А, в Америке? Левые в Америке мне не нравятся, потому что все они эдакие откормленные хлюздоперы из Вествуд-Виллидж, только и делают, что лозунги голосят. То им не так, это им не так: как раздобыть работу, или марихуану, или колеса к машине, или кокаин или как попасть на дискотеку. В общем, мне кажется, что никакого подпольного радикального движения тут нет. Все радикальное подполье — это газетная шумиха, сплошная трепотня; и любой, кто туда заныривает, быстро отваливает к тому, что повыгодней. Эбби Хоффман, всякие такие жулики. Вся левизна в Америке — сплошь блистательная газетная шумиха, ничего похожего на «шатунов» в двадцатые. Американские левые — это белопузый визг ниоткуда, они всегда такими были. По крайней мере с теми, с «шатунами», можно было потолковать. Я бы с ними выпил, хоть и не пошел бы с ними. Но левые… Они же не знают, что такое настоящая борьба. Борьба — она на улицах. А я сам с улицы. Улицу я понимаю. Но улицы — это улицы. С ними ничего не поделаешь. Улицы же прекрасны — Восточный Голливуд очень красивый, Голливуд на пересечении с Вестерн, «Большой Сэм Бордельный». На улицах хорошо, там полно народу, изумительные люди, а богатеи мне нравятся не больше, чем вам. Можете пятьдесят тысяч долларов мне на счет положить — к богатеям я не проникнусь. Я могу с ними ужинать в тех же кафе, метрдотель может меня по имени знать, но мне они все равно не нравятся. Потому что они мертвы. Я мертвых не люблю, пусть у них хоть миллион долларов. Миллион у них могу принять, а их самих не принимаю.

Думаете, они мертвы из-за денег?

Думаю, деньги способствуют. Но и бедняки мертвеют по той же причине — из-за отсутствия денег. Начинают ненавидеть, злятся. Так что мы возвращаемся к моему первоначальному уравнению, которое я составил полвека назад. С деньгами плохи только два момента: денег слишком много или слишком мало. Иногда не складывается, даже если их у вас сколько надо. Может, дело в климате, может, в генах или в том человеке, с которым живете. Ничего никогда не получается.

Вы себя считаете аполитичным?

Конечно, у меня нет никакой политики. Зачем она мне? Это как желчный камень: чтоб его убрать, надо платить, — зачем же он нужен?

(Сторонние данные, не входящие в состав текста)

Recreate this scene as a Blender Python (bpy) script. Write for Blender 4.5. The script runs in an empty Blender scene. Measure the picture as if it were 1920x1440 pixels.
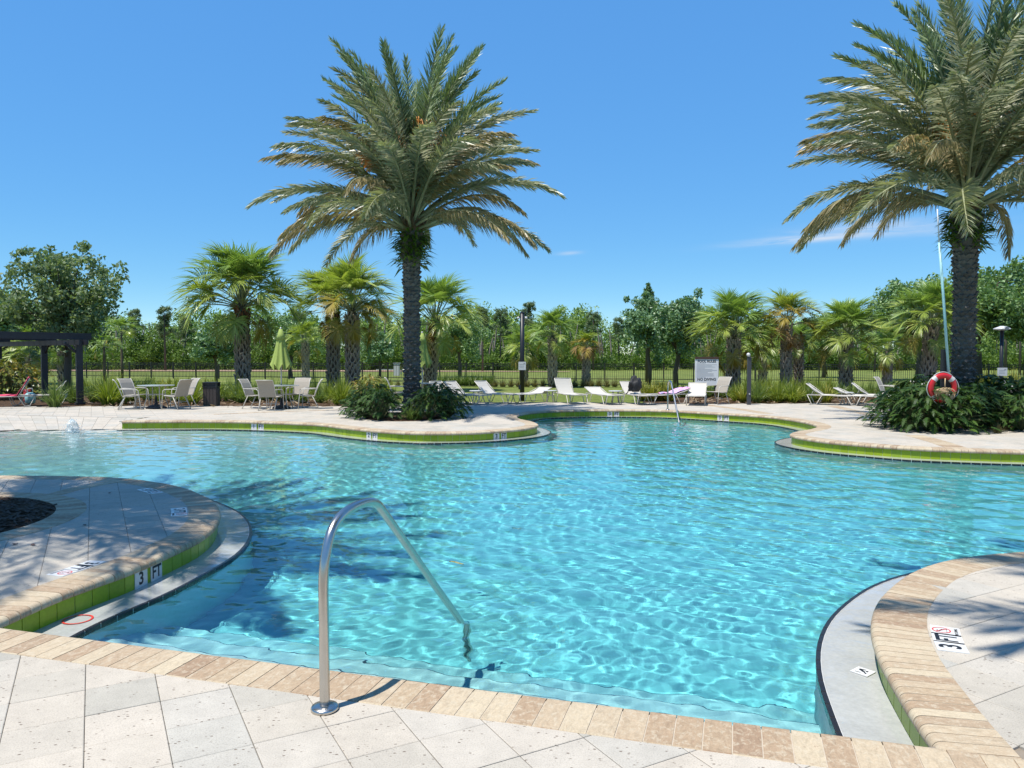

Я знаю, вопросы о политике вы не любите, но этот вопрос касается вашей работы. Вы как считаете: избрание Рейгана принесет какие-то перемены в американской культурной жизни вообще, а в частности — начнут ли вас лично больше печатать?

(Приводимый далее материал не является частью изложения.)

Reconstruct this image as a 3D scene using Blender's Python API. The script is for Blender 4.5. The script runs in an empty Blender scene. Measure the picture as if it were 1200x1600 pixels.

Я человек не политический. В том смысле, что я не могу предвидеть, я могу лишь гадать — и скажу, что ситуация усугубится. За мистера Рейгана проголосовало «Моральное большинство», там многие — христиане, многие — консерваторы; и, естественно, мистер Рейган проследит за тем, чтобы их желания по большей части уважили. Но мне на это насрать. На то, как я пишу, это не повлияет, да и на публикации, я думаю, тоже. Писанину мою нельзя назвать грязной в физическом смысле; люди порой нервничают из-за того, что я пишу, ненавидят меня. Некоторые поэты здешнего «истеблишмента» — они меня ненавидят, я точно знаю. Я их ненависть шкурой чую, и, мне кажется, это хорошо. Значит, я что-то делаю. Но очевидно, что, если бы меня ненавидели все, не продавались бы и мои книги. Однако многие ненавистники покупают мои книги. Могу себе представить, как они думают: «Ладно, я этого мужика так сильно ненавижу, что сейчас возьму и посмотрю, что он там еще понаписал!» Это как у меня на чтениях: половина слушателей ненавидит меня. Если б я кого ненавидел, я бы к нему на чтения ходить не стал, держался бы подальше.

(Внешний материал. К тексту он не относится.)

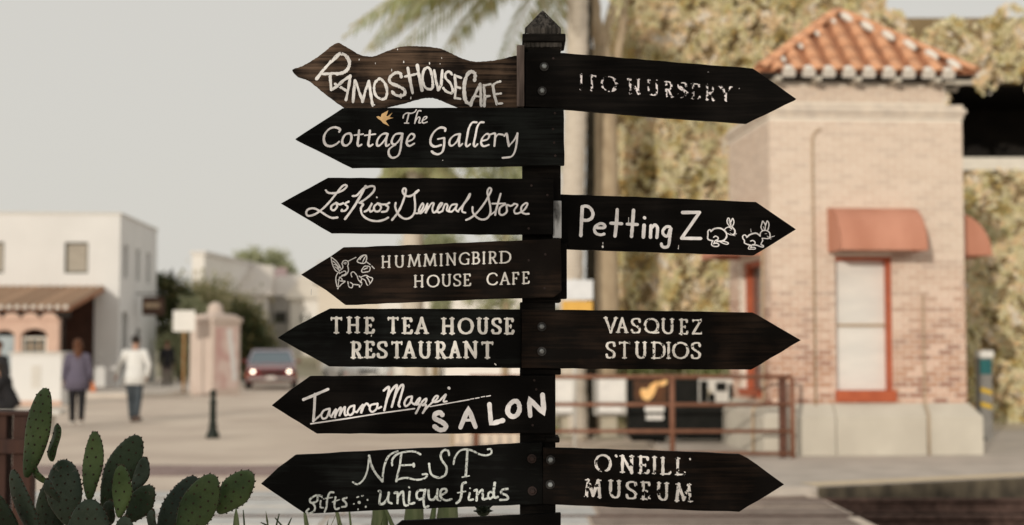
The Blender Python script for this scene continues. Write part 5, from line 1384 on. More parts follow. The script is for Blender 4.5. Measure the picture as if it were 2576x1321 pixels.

Ведь неизбежен тот, кому хочется тебя убить, переехать машиной, изувечить, пальцы тебе поотрубать, — он ночами не спит, все о тебе думает. Само собой, с теми, кто тебя ненавидит, бок о бок идут те, кто тебя любит, знаете? «Ой, вы такой великий, Буковски! Ох, вы спасли мне жизнь! О Буковски! О Буковски!» Блевать тянет.

Выходит, вы скорее предпочитаете тех, кто вас ненавидит?

Не вполне, но… знаете, частенько я выступаю и говорю то, чего на самом деле не думаю. Терпеть не могу выкладывать как на духу — только самое важное. Вам не кажется, что это скучно — всегда говорить то, что есть? Неохота просто изрекать: «О да, это хорошо, это чудесно». Я тогда чувствую себя совсем каким-то политиком. Я часто говорю такое, чего не имею в виду, — главное где-нибудь прячется. Иногда я даже так пишу. Поэтому не воспринимайте все, что я вам наговорю, буквально — это не так.

Стало быть, иногда вы своими работами всех нас дурачите. Вы это хотите сказать?

Иногда я и самого себя дурачу. А иногда мою писанину отвергают, говорят: «Никуда не годится, Буковски!» И они правы: я пишу много дерьма. Я почти намеренно пишу его так много, чтобы не останавливаться, и в основном там все нехорошо, но я так упражняюсь. Только хорошего тоже много. Я бы сказал, семьдесят пять процентов того, что я пишу, — хорошо; сорок — сорок пять процентов — отлично; десять процентов — бессмертно; а двадцать пять процентов — говно. Складывается в сто?